Texte & textile — 6
Des femmes sexagénaires que je devine couturières s’attardent devant mes robes, font glisser violemment les cintres de gauche à droite et s’éloignent dans l’incompréhension la plus totale à la vue des prix sur les étiquettes. Je n’existe pas, je me tiens pourtant debout près de mes robes, mais je suis aussi invisible que la tringle qui les soutient. Parfois, on me demande une carte d’affaires que je n’imprime plus, je suis désolée et je pointe le code QR. Une question me sort de ma rêverie, mes robes vont-elles dans la machine ? Oui ! et je risque une réponse longue, les fibres naturelles sont durables… mais la cliente s’éloigne en me remerciant. Une fillette s’approche de la table sur laquelle j’ai disposé quelques bijoux et des vases en porcelaine. On ne touche pas, Marguerite, on regarde avec les yeux. Je regarde Marguerite suçoter mon vase pendant que sa mère farfouille dans mes robes, son café à la main. Deux heures passent, j’ai mangé ma banane, deux dattes et mon sandwich au baba ganouj. Une dame s’arrête, elle a une question, je lui souris.
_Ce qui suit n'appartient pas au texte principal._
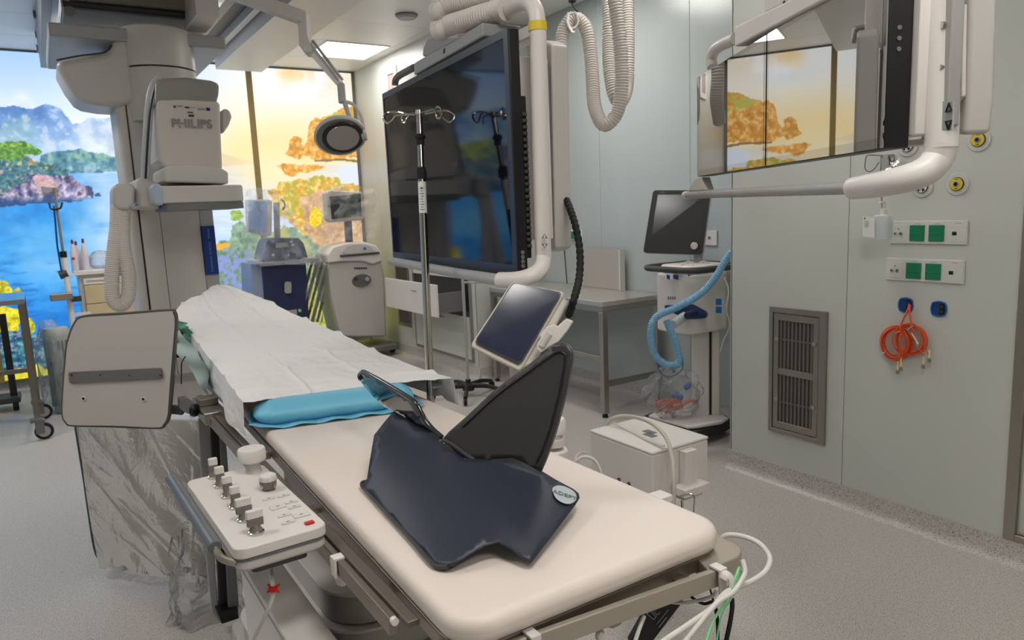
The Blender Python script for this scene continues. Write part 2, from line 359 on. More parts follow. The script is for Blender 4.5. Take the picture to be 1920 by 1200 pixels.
# ============================================================ BACKLIT MURAL
def mural_paint(X, Z):
    """print of a sea bay: colours only, laid out in the plane of the wall"""
    D = np.stack([X, np.full_like(X, YM), Z-1.5], -1)
    fw = D @ np.array(_f); px = 960+FPX*(D @ np.array(_r))/fw; py = 600-FPX*(D @ np.array(_u))/fw
    n1 = fbm(X*3, Z*3, 5, 1); n2 = fbm(X*9, Z*9, 5, 2); n3 = fbm(X*26, Z*26, 4, 3); n4 = fbm(X*55, Z*55, 3, 9)
    def poly(pts, jit=0, seed=0, sc=10):
        jx = (fbm(X*sc, Z*sc, 4, 20+seed)-.5)*2*jit; jy = (fbm(X*sc+9, Z*sc+5, 4, 40+seed)-.5)*2*jit
        x = px+jx; y = py+jy; ins = np.zeros(x.shape, bool); n = len(pts)
        for i in range(n):
            x0, y0 = pts[i]; x1, y1 = pts[(i+1) % n]
            c = ((y0 > y) != (y1 > y)); ins ^= c & (x < (x1-x0)*(y-y0)/((y1-y0) if y1 != y0 else 1e-9)+x0)
        return ins
    def sm(v, a, b): t = np.clip((v-a)/(b-a), 0, 1); return (t*t*(3-2*t))[..., None]
    def C3(*c): return np.array(c, float)
    col = np.zeros(X.shape+(3,))
    # sky: blue at left top, pale in the middle, warm by the sun at right
    t = sm(py, 60, 260); sky = C3(164, 204, 255)*(1-t) + C3(232, 242, 252)*t
    wm = sm(px, 240, 470); warm_t = sm(py, 130, 300); warm = C3(244, 246, 244)*(1-warm_t) + C3(255, 236, 192)*warm_t
    sky = sky*(1-wm)+warm*wm
    cl = sm(n1+.25*(py-190)/100, .52, .8)*(1-wm); sky = sky*(1-.6*cl)+C3(255, 252, 245)*.6*cl
    bl = sm(np.hypot((px-560)/70, (py-170)/30), 1.2, .2)*.5; sky = sky*(1-bl)+C3(214, 228, 250)*bl
    cc = sm(n1+n2*.5, .72, .9)*sm(px, 500, 540)*sm(py, 210, 120); sky = sky*(1-.5*cc)+C3(238, 205, 150)*.5*cc
    oc = sm(np.hypot((px-547)/30, (py-140)/26)+n2, 1.6, .8)*.7; sky = sky*(1-oc)+C3(246, 208, 140)*oc
    col[:] = sky
    # far mountains
    m = poly([(-900, 150), (-300, 170), (0, 202), (28, 197), (60, 206), (85, 196), (110, 204), (135, 230), (160, 226), (175, 219), (232, 224), (300, 235), (330, 330), (-900, 330)], 4, 1)
    mc = C3(104, 150, 212)+(n2[..., None]-.5)*90+C3(110, 70, 20)*sm(px, 90, 230)*.55+C3(60, 50, 30)*sm(py, 200, 290)
    st = sm(n3+n2, 1.02, 1.25); mc = mc*(1-.5*st)+C3(232, 232, 250)*.5*st
    gr = sm(n2-n1, .05, .2)*sm(px, 140, 20); mc = mc*(1-.25*gr)+C3(150, 200, 150)*.25*gr
    col[m] = mc[m]
    m = poly([(395, 283), (420, 288), (455, 300), (485, 304), (530, 304), (530, 320), (395, 320)], 1, 2); col[m] = (C3(224, 208, 190)+0*mc)[m]
    # mid headland
    m = poly([(75, 292), (100, 285), (150, 281), (190, 288), (232, 297), (250, 324), (120, 326), (70, 320)], 5, 3)
    g = C3(96, 150, 168)+(n3[..., None]-.5)*130; y = sm(n3, .55, .7)*sm(py, 318, 292); g = g*(1-.45*y)+C3(170, 205, 120)*.45*y
    gw = sm(n3+(py-308)/40, .7, .95); g = g*(1-.4*gw)+C3(205, 210, 222)*.4*gw; col[m] = g[m]
    # sea: pale far off and towards the sun, deep blue near at left
    sea = py > 324-np.clip((px-232)/250, 0, 1)*17
    rip_ = fbm(X*2.2, Z*7, 4, 17)
    gl = sm(px-(py-330)*.15+(n1-.5)*150, 60, 240)*sm(py, 640, 400); dp = C3(40, 150, 232)+(n2[..., None]-.5)*60
    ltp = sm(n1*.5+.35*np.clip(1-np.abs(py-465)/110, 0, 1)+.3*rip_, .42, .8)*sm(py, 620, 500); dp = dp*(1-.75*ltp)+C3(126, 196, 242)*.75*ltp
    rip = fbm(X*6+Z*4, Z*30, 4, 7); rr = sm(rip, .58, .72)*sm(py, 400, 470); dp = dp*(1-.4*rr)+C3(96, 186, 245)*.4*rr
    rr = sm(rip, .42, .3)*sm(py, 460, 540); dp = dp*(1-.5*rr)+C3(8, 96, 190)*.5*rr
    gc = C3(206, 226, 252)*np.ones_like(dp); gc = gc+(rip[..., None]-.5)*30; wr_ = sm(px, 380, 480); gc = gc*(1-wr_)+(C3(222, 232, 250)+(rip[..., None]-.5)*22)*wr_
    s_ = dp*(1-gl)+gc*gl; near_dark = sm(py, 520, 600)*sm(px, 420, 200); s_ = s_*(1-.4*near_dark)+C3(6, 104, 200)*.4*near_dark
    col[sea] = s_[sea]
    # sun glow
    gd = np.hypot((px-515)/75, (py-318)/48); gs = sm(gd, 1.25, .1)*.95; col = col*(1-gs)+C3(255, 252, 236)*gs
    gd = np.hypot((px-520)/190, (py-300)/105); gs = sm(gd, 1.1, .2)*.5; col = col*(1-gs)+C3(255, 222, 140)*gs
    # island: rock skirt, bushes, pine crowns
    m = poly([(-500, 250), (0, 300), (40, 318), (90, 322), (130, 330), (150, 342), (172, 350), (174, 372), (150, 379), (90, 382), (0, 390), (-500, 395)], 6, 4)
    rk = C3(120, 120, 165)+(n3[..., None]-.5)*190+C3(60, 40, 10)*sm(n4, .45, .6); dk = sm(n3+n2, .98, .8); rk = rk*(1-.7*dk)+C3(40, 62, 112)*.7*dk
    wl = sm(py, 384, 366); rk = rk*wl+C3(26, 74, 130)*(1-wl); col[m] = rk[m]
    m = poly([(60, 332), (72, 326), (112, 344), (110, 352), (80, 364), (68, 350)], 2, 4); col[m] = (C3(206, 170, 176)+(n4[..., None]-.5)*90)[m]
    m = poly([(-260, 250), (0, 280), (30, 283), (60, 300), (100, 306), (128, 318), (128, 330), (86, 328), (60, 326), (48, 342), (24, 352), (10, 366), (-260, 370)], 6, 5, 14)
    bs = C3(64, 116, 130)+(n4[..., None]-.5)*120; yl = sm(n3+(1-(py-270)/70)*.35, .72, .86); bs = bs*(1-.85*yl)+C3(206, 214, 70)*.85*yl
    orr = sm(n2, .52, .62)*sm(py, 318, 300)*sm(px, 46, 60); bs = bs*(1-.7*orr)+C3(214, 140, 86)*.7*orr
    pkk = sm(n3, .58, .66)*sm(px, 62, 48)*sm(py, 304, 312); bs = bs*(1-.7*pkk)+C3(230, 180, 190)*.7*pkk; col[m] = bs[m]
    m = poly([(-110, 262), (0, 270), (18, 266), (45, 266), (70, 276), (80, 284), (72, 292), (50, 291), (42, 298), (18, 302), (8, 298), (-110, 300)], 4, 6, 16)
    tr = C3(92, 146, 60)+(n4[..., None]-.5)*120; yl = sm(n4+(274-py)/50, .5, .75); tr = tr*(1-.75*yl)+C3(176, 214, 70)*.75*yl; col[m] = tr[m]
    m = poly([(178, 364), (184, 361), (189, 365), (188, 369), (179, 368)], 1, 1); col[m] = C3(46, 90, 130)
    # yellow bushes, bottom left
    for pl, sd in (([(-60, 520), (0, 524), (14, 530), (24, 546), (34, 540), (46, 556), (40, 566), (-60, 566)], 1), ([(-60, 575), (30, 576), (38, 600), (30, 640), (40, 648), (36, 658), (20, 655), (18, 634), (0, 628), (-60, 640)], 2), ([(48, 600), (56, 594), (66, 604), (66, 622), (52, 636), (46, 624)], 3)):
        m = poly(pl, 5, sd+10, 14); c_ = C3(236, 220, 30)+(n4[..., None]-.5)*110; d_ = sm(n3, .46, .36); c_ = c_*(1-.6*d_)+C3(120, 130, 30)*.6*d_; col[m] = c_[m]
    # sea bed plants and coral, bottom
    m = poly([(-100, 640), (20, 620), (60, 632), (90, 625), (130, 640), (230, 620), (230, 720), (-100, 740)], 8, 13, 8)
    c_ = C3(26, 96, 130)+(n3[..., None]-.5)*130; a_ = sm(n3, .54, .62); c_ = c_*(1-.6*a_)+C3(60, 160, 140)*.6*a_; a_ = sm(n4*n2*2, .62, .72); c_ = c_*(1-.6*a_)+C3(206, 180, 190)*.6*a_; col[m] = c_[m]
    m = poly([(-100, 712), (0, 700), (60, 690), (72, 682), (84, 690), (98, 684), (112, 692), (230, 672), (230, 725), (-100, 745)], 6, 14, 14); col[m] = (C3(224, 212, 50)+(n3[..., None]-.5)*90)[m]
    # right panel: flowers and foliage low down
    m = poly([(396, 470), (405, 458), (430, 450), (436, 420), (448, 412), (470, 424), (480, 440), (560, 420), (720, 400), (720, 640), (396, 640)], 9, 15, 9)
    c_ = C3(128, 160, 132)+(n3[..., None]-.5)*110; a_ = sm(n3, .45, .58)*sm(py, 460, 480)*sm(px, 478, 460); c_ = c_*(1-.85*a_)+C3(140, 150, 232)*.85*a_
    a_ = sm(n2, .3, .7)*sm(py, 400, 440)*sm(px, 480, 500); c_ = c_*(1-.8*a_)+C3(206, 196, 110)*.8*a_
    a_ = sm(n3, .3, .65)*sm(py, 490, 540)*sm(px, 560, 590); c_ = c_*(1-.85*a_)+C3(206, 200, 60)*.85*a_; col[m] = c_[m]
    m = poly([(400, 458), (430, 455), (432, 463), (412, 470), (400, 466)], 2, 16); col[m] = C3(246, 180, 50)
    m = poly([(430, 396), (450, 394), (458, 404), (450, 414), (434, 412)], 4, 17, 16); col[m] = (C3(160, 190, 90)+(n4[..., None]-.5)*90)[m]
    # sunset pine: bushes, crown clumps, boughs
    m = poly([(505, 356), (530, 344), (575, 338), (600, 330), (640, 336), (720, 330), (720, 430), (600, 450), (560, 430), (520, 400)], 9, 18, 9)
    c_ = C3(232, 182, 66)+(n3[..., None]-.5)*90+(n2[..., None]-.5)*60; gg = sm(n2, .46, .6); c_ = c_*(1-.6*gg)+C3(168, 172, 70)*.6*gg; wn_ = sm(n4*.5+n3*.5, .5, .66); c_ = c_*(1-.6*wn_)+C3(255, 236, 170)*.6*wn_; col[m] = c_[m]
    m = poly([(560, 372), (640, 350), (690, 372), (690, 470), (600, 470), (570, 420)], 10, 19, 8); c_ = C3(204, 164, 124)+(n3[..., None]-.5)*80+(n1[..., None]-.5)*60; col[m] = c_[m]
    m = poly([(578, 420), (585, 392), (592, 384), (602, 400), (604, 418), (590, 428)], 3, 20); col[m] = (C3(240, 210, 40)+(n4[..., None]-.5)*70)[m]
    for k, pl in enumerate(([(576, 236), (590, 222), (612, 214), (640, 204), (670, 196), (720, 176), (720, 300), (650, 296), (610, 306), (584, 300), (565, 290), (575, 262)],
               [(541, 266), (552, 256), (562, 262), (572, 282), (566, 296), (548, 294), (534, 287)], [(518, 312), (540, 306), (580, 309), (610, 312), (600, 322), (560, 326), (535, 330)])):
        m = poly(pl, 8, 21+k, 11); c_ = C3(228, 160, 58)+(n3[..., None]-.5)*80+(n2[..., None]-.5)*60; gg = sm(n2+(250-py)/150, .62, .8)*sm(px, 600, 625); c_ = c_*(1-.75*gg)+C3(176, 190, 80)*.75*gg
        hole = .7*sm(n4+n3, 1.05, 1.3)*(py[..., None] > 230); c_ = c_*(1-.8*hole)+C3(255, 232, 176)*.8*hole; col[m] = c_[m]
    m = poly([(628, 322), (650, 306), (690, 316), (690, 350), (640, 344)], 5, 25); col[m] = (C3(226, 232, 246)+0*c_)[m]
    m = poly([(590, 300), (640, 297), (672, 300), (700, 314), (700, 318), (670, 305), (640, 301), (590, 304)], 1, 26, 5); col[m] = C3(140, 116, 84)
    m = poly([(664, 150), (690, 160), (700, 330), (688, 330), (676, 240)], 3, 27, 9); col[m] = (C3(140, 126, 60)+(n4[..., None]-.5)*90)[m]
    col = np.clip(col, 0, 255)/255
    return np.where(col <= .04045, col/12.92, ((col+.055)/1.055)**2.4)
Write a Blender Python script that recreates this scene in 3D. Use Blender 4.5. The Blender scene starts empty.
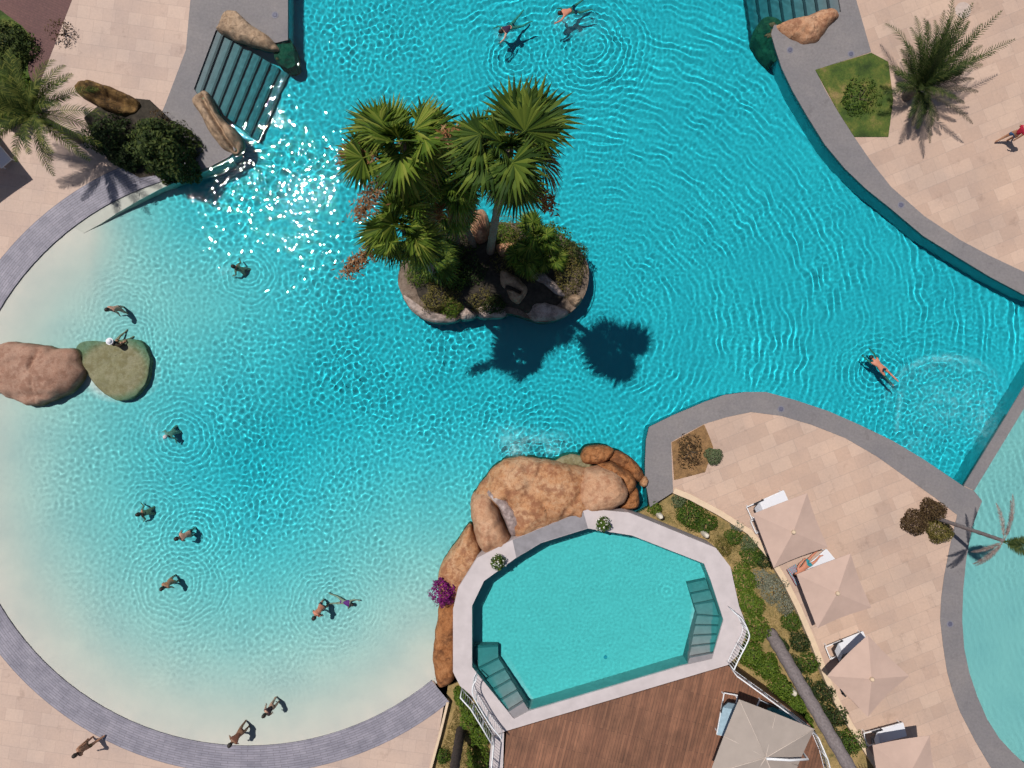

Elle me demande où j’ai acheté mes cintres en velours. Je souris poliment.
Une ou deux fois par année, je prends la route. J’accroche mes robes délicates dans un aréna, une église ou un centre communautaire. Autour de moi, des artisans qui travaillent le bois, le cuir. Des entrepreneurs vendent du café fruité dans de jolis emballages design, des lattés et des casquettes brodées de leur logo. On fait goûter des biscuits, des marinades, des confitures, du pop corn. Derrière moi, cinq membres d’une même famille attendent patiemment leur première transaction — ils vendent des pièces de vitrail décoratif — en fixant les gradins vides de l’aréna.
Sur le chemin du retour, je fais le bilan. Ça se passe toujours assez bien finalement, je vends quelques pièces à des clientes qui connaissent Noémiah, qui sont ravies de pouvoir enfin essayer mes robes, me posent des questions sur mon approche écoresponsable et inclusive ainsi que sur mon atelier en forêt. Et comme beaucoup d’autres, la maman de Marguerite est repartie avec une paire de boucles d’oreilles.